Guilderland market to close, hopes to reopen

Greulich’s Market announced on its Facebook page Friday that it’s closing “for a little while,” but
Guilderland market to close, hopes to reopen
A customer leaves Greulich's Market on Carman Road in Guilderland on Friday.

A small, neighborhood grocery store in Guilderland is closing, though it’s unclear for how long.

Greulich’s Market announced on its Facebook page Friday that it’s closing “for a little while,” but added that it hopes to reopen. Store employees told customers Friday that the store was closing. A big sign on the front door advertised all merchandise at half off, prompting regular customers to stock up on as many groceries as they could get. The shelves emptied quickly and the store was half empty by early Friday afternoon.

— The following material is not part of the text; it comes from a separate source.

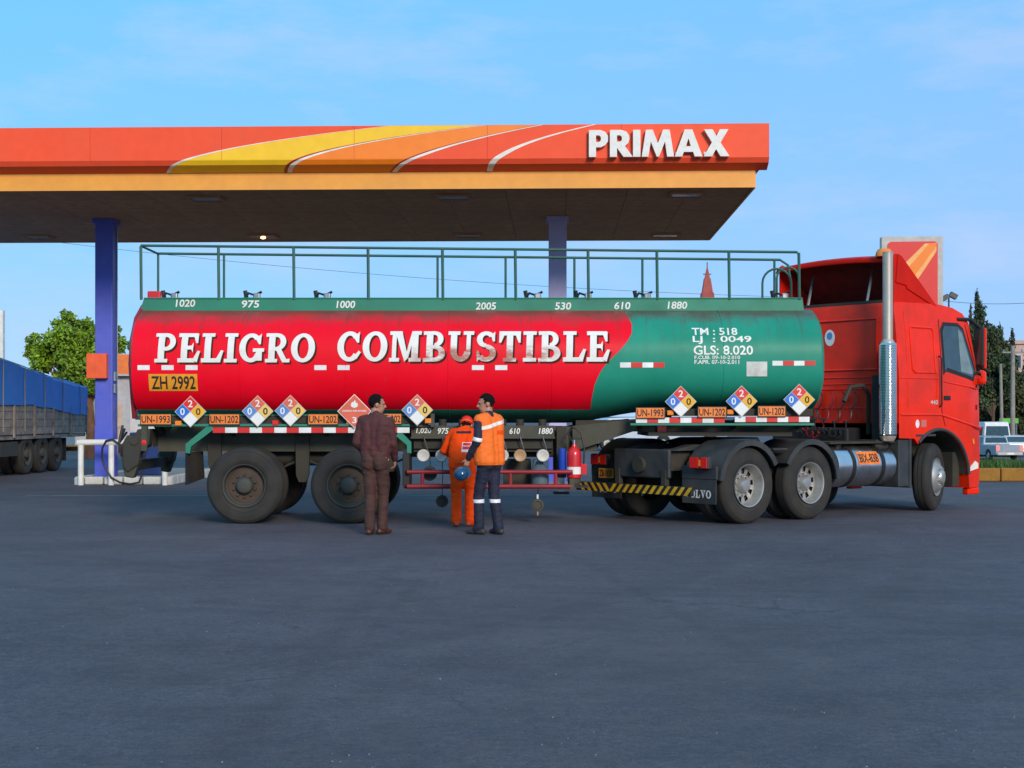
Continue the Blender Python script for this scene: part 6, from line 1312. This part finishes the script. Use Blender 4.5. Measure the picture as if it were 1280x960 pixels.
pa = figure('person', 'man in dark maroon jacket and brown trousers watching with his back turned', (X(469, 18.0), 18.0, 0), R(-14), 1.75, R(3), R(-62), R(4),
            ((-.235, -.02, 1.14), (.225, .02, 1.13)), ((-.17, .17, .98), (.20, .17, .93)), (((.3, .5, -.8), (1, 0, 0)), ((-.1, .4, -.9), (-1, 0, 0))), ((-.055, -.05, R(-8)), (.065, .07, R(18))), ((-.07, .02, .49), (.075, .09, .49)),
            dict(bulk=.90, garments={'jacket': ({'torso': .93, 'arms': 1}, .013), 'trousers': ({'legs': 1}, .013), 'shoes': ({'shoes': 1}, .01)}))
pb_ = figure('person', 'worker in orange coverall and red cap bending towards the tanker valves', (X(578, 19.30), 19.30, 0), R(-6), 1.64, R(38), R(0), R(34),
            ((-.30, .26, 1.07), (.27, .34, 1.02)), ((-.19, .46, .98), (.12, .56, 1.0)), (((.4, .9, -.1), DN), ((-.2, .95, .1), DN)), ((-.085, -.02, R(-12)), (.10, .03, R(14))), ((-.09, .03, .49), (.10, .07, .49)),
            dict(bulk=1.0, garments={'coverall': ({'torso': .80, 'arms': 1, 'legs': 1}, .013), 'shoes': ({'shoes': 1}, .01)}))
pc = figure('person', 'man in navy overalls and orange safety vest facing left, holding a blue helmet', (X(612, 18.0), 18.0, 0), R(50), 1.76, R(2), R(50), R(6),
            ((-.235, -.01, 1.16), (.22, .06, 1.15)), ((-.23, .15, .94), (.16, .24, 1.02)), (((-.05, .3, -.95), (.6, .8, 0)), ((-.3, .8, .1), (-1, 0, 0))), ((-.08, .10, R(-8)), (.08, -.08, R(15))), ((-.08, .11, .50), (.08, .0, .49)),
            dict(bulk=.88, garments={'shirt': ({'torso': .90, 'arms': 1}, .013), 'trousers': ({'legs': 1}, .013), 'shoes': ({'shoes': 1}, .01)}))
vest = MB(); kC = pc[2]['k']; UC = pc[2]['U']
for s in (-1, 1):
    vest.cap(UC(s*.11, -.01, 1.37), UC(s*.115, 0, 1.10), 0.1092*kC, 0.1118*kC); vest.cap(UC(s*.115, 0, 1.10), UC(s*.115, .005, .93), 0.1135*kC, 0.1247*kC); vest.cap(UC(s*.06, -.01, 1.445), UC(s*.17, 0, 1.415), 0.0671*kC, 0.0757*kC); vest.cap(UC(s*.095, -.055, 1.32), UC(s*.09, -.055, .90), 0.0757*kC, 0.0903*kC)
vest.cap(UC(0, 0, 1.36), UC(0, -.01, .90), 0.1161*kC, 0.1290*kC)
figs = [pa, pb_, pc]; objs = []
for root, g, inf in figs:
    for nm, (m, vox, sm) in g.items(): objs.append((root, nm, remesh(m, vox, sm)))
objs.append((pc[0], 'vest', remesh(vest, .013, 5)))
meshes = bake([o[2] for o in objs]); made = {}
gm = {('jacket', 0): 'jacket_brown', ('trousers', 0): 'trousers_brown', ('shoes', 0): 'shoe_brown', ('coverall', 1): 'coverall', ('shoes', 1): 'boot_orange', ('shirt', 2): 'navy', ('trousers', 2): 'navy', ('shoes', 2): 'shoe_dark', ('vest', 2): 'vest_orange'}
roots = [f[0] for f in figs]
for (root, nm, _), me in zip(objs, meshes):
    i = roots.index(root); me.materials.clear(); me.materials.append(MATS[gm.get((nm, i), 'skin')])
    if nm in ('jacket', 'coverall', 'shirt', 'vest', 'trousers'):
        wrinkle(me, .007 if nm != 'vest' else .004, 9, 3+i, (1, 1, 2.4)); wrinkle(me, .004, 22, 9+i, (.8, .8, 2.2))
    if nm == 'vest':       # straight lower hem and open neck
        b = bmesh.new(); b.from_mesh(me); r_ = bmesh.ops.bisect_plane(b, geom=b.verts[:]+b.edges[:]+b.faces[:], plane_co=(0, 0, .86*kC), plane_no=(0, 0, -1), clear_outer=True); b.to_mesh(me); b.free()
    me.shade_smooth(); o = link_mesh(nm, me, root); made[nm, i] = o
# eyes, hair, caps
for i, (root, g, inf) in enumerate(figs):
    hp, HM, k = inf['hp'], inf['HM'], inf['k']; body = made['body', i]
    for s in (-1, 1): MB().sphere(hp(s*.031, .083, .008), (.011*k, .006*k, .008*k), 10, 7, HM).build('eye', 'eye_dark', body, smooth=True)
    h = MB(); h.sphere(hp(0, -.016, .036), (.081*k, .097*k, .096*k), 44, 30, HM); me = h.mesh('hair', 'hair_black', True)
    b = bmesh.new(); b.from_mesh(me); inv = HM.transposed(); hc = inf['hc']
    kill = []
    for f in b.faces:
        c = inv @ (f.calc_center_median()-hc)/k
        lim = -.058 if c.y < -.045 else (.012 if c.y < .03 else .078)
        if c.z < lim+.012*mnoise.noise(c*60): kill.append(f)
    bmesh.ops.delete(b, geom=kill, context='FACES')
    for v in b.verts:
        c = inv @ (v.co-hc); v.co += (v.co-hc).normalized()*(.012*mnoise.noise(v.co*45)+.008*mnoise.noise(v.co*110+Vector((5, 0, 0))))
    b.to_mesh(me); b.free(); hair = link_mesh('hair', me, root); md = hair.modifiers.new('s', 'SOLIDIFY'); md.thickness = .012; md.offset = -1
    if i == 2: hair.scale = (1, 1, 1)
hp, HM, k = pb_[2]['hp'], pb_[2]['HM'], pb_[2]['k']
m = MB(); m.sphere(hp(0, -.012, .052), (.096*k, .114*k, .094*k), 26, 16, HM); me = m.mesh('cap', 'cap_red', True); b = bmesh.new(); b.from_mesh(me); bmesh.ops.bisect_plane(b, geom=b.verts[:]+b.edges[:]+b.faces[:], plane_co=hp(0, 0, .0), plane_no=HM @ Vector((0, 0, -1)), clear_outer=True); b.to_mesh(me); b.free()
cp = link_mesh('cap', me, pb_[0]); md = cp.modifiers.new('s', 'SOLIDIFY'); md.thickness = .006
m = MB(); P = [hp(.075*math.cos(R(a)), .075+.075*math.sin(R(a)), .012) for a in range(0, 181, 15)]; m.add(P, [tuple(range(len(P)))]); vz = m.build('visor', 'cap_red', cp, recalc=False); md = vz.modifiers.new('s', 'SOLIDIFY'); md.thickness = .006
m = MB(); m.tube([hp(.100*k/k*math.cos(R(a)), -.012+.118*math.sin(R(a)), .018) for a in range(215, 326, 10)], .009, 6); m.build('cap_strap', 'vest_orange', cp)
m = MB(); U = pb_[2]['U']; 
# badge on the back of the coverall
cov = made['coverall', 1].data; zb_ = U(0, 0, 1.30).z
def badge(x0_, x1_, z0_, z1_, off, mat, nm): return cut(cov, [((x1_, 0, 0), (1, 0, 0)), ((x0_, 0, 0), (-1, 0, 0)), ((0, 0, z1_), (0, 0, 1)), ((0, 0, z0_), (0, 0, -1))], off, nm, mat, pb_[0], lambda f: f.normal.y < .1 and f.normal.z > -.6 and f.calc_center_median().y < .30)
badge(-.01, .12, zb_-.16, zb_-.03, .004, 'reflective', 'back_badge'); badge(.0, .108, zb_-.125, zb_-.04, .007, 'cap_red', 'badge_mark'); badge(.01, .10, zb_-.086, zb_-.076, .009, 'reflective', 'badge_line')
badge(-.10, .10, U(0, 0, 1.445).z-.02, U(0, 0, 1.445).z+.012, .004, 'navy', 'collar_band')
# reflective bands
vm = made['vest', 2].data; n0 = Vector((-.22, 0, 1)).normalized(); z0_ = UC(0, 0, 1.36).z
cut(vm, [((0, 0, z0_+.022), n0), ((0, 0, z0_-.022), -n0)], .004, 'reflective_band', 'fascia_white', pc[0], lambda f: f.normal.y < .25)
cut(vm, [((.14, 0, 0), (1, 0, 0)), ((.02, 0, 0), (-1, 0, 0)), ((0, 0, z0_-.075), (0, 0, 1)), ((0, 0, z0_-.125), (0, 0, -1))], .003, 'vest_pocket', 'coverall', pc[0], lambda f: f.normal.y < 0)
tm = made['trousers', 2].data; cut(tm, [((0, 0, .44), (0, 0, 1)), ((0, 0, .395), (0, 0, -1))], .004, 'reflective_band', 'reflective', pc[0])
sm_ = made['shirt', 2].data; e, w_ = pc[2]['el'][-1], pc[2]['wr'][-1]; e2 = e+Vector((0, 0, .02)); dd_ = Vector((0, .25, -1)).normalized()
cut(sm_, [(e2+dd_*.022, dd_), (e2-dd_*.022, -dd_)], .004, 'reflective_band', 'reflective', pc[0], lambda f: f.calc_center_median().x < -.21)
# blue helmet in his left hand
wl = pc[0].matrix_basis @ pc[2]['wr'][-1]
hh = empty('hard_hat', (wl.x-.085, wl.y-.03, wl.z-.19), R(30)); setp(hh, 'shiny dark blue hard hat hanging from the left hand of the vested man', 'helmet'); hh.rotation_euler = (R(100), R(70), R(20)); hh.scale = (.72, .72, .72)
MB().lathe([(.118, 0), (.116, .03), (.105, .075), (.078, .115), (.04, .138), (0, .145)], axis='z', n=24).build('shell', 'hat_blue', hh, smooth=True)
MB().tube([(.119*math.cos(R(a)), .119*math.sin(R(a)), 0) for a in range(0, 360, 15)], .008, 6, closed=True).build('rim', 'hat_blue', hh, smooth=True)
P = [(.10*math.cos(R(a)), .09+.085*math.sin(R(a)), .004) for a in range(0, 181, 15)]; m = MB(); m.add(P, [tuple(range(len(P)))]); o = m.build('peak', 'hat_blue', hh, recalc=False); md = o.modifiers.new('s', 'SOLIDIFY'); md.thickness = .006
MB().tube([(0, -.11*math.cos(R(a)), .006+.146*math.sin(R(a))) for a in range(10, 171, 10)], .010, 6).build('ridge', 'hat_blue', hh, smooth=True)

“We don’t even know what’s going on,” said one of two store employees working Friday. “No one has told us anything.”

They directed further comment to owner Bonnie Greulich, who was not in the store Friday afternoon and could not be reached for comment.

That confusion was passed on to shoppers, who said they were informed the store would be closing, but no one could tell them exactly when or why.

“My guess is soon, because the place is practically empty already,” said one woman, who declined to give her name as she loaded groceries into her car.

The small market at 3403 Carman Road, just over the Schenectady County line in Guilderland, has been a community institution since 1950. Edna Greulich and her husband Arthur started their store in 1949, opening first on Broadway in Schenectady.

“Right in the middle of the hill,” Edna told The Daily Gazette in 1988.

They moved to a building on Carman Road in 1950, but the construction of the New York State Thruway forced the Greulichs to move once again and in 1953 they opened at their current site.

Passersby know the store for the brown and white cow adorning its roof. The 125-pound fiberglass mascot has been stolen several times.

Customers know the store for what the mascot represents: Greulich’s meat department. Arthur Greulich was a meat cutter from Germany and built the business on the meat department. For locals, Greulich’s is synonymous with hand-cut beef, poultry and pork, homemade sausages and personalized service from a butcher. Its produce is also a favorite.

In recent years, though, small and large grocers alike have faced intense competition from the influx of new grocery options into the Capital Region.

On Wednesday, a post on Greulich’s Facebook page asked readers what they would like to see in the store to keep customers coming in.

The property owes $15,240 in back taxes, county and town officials said Friday.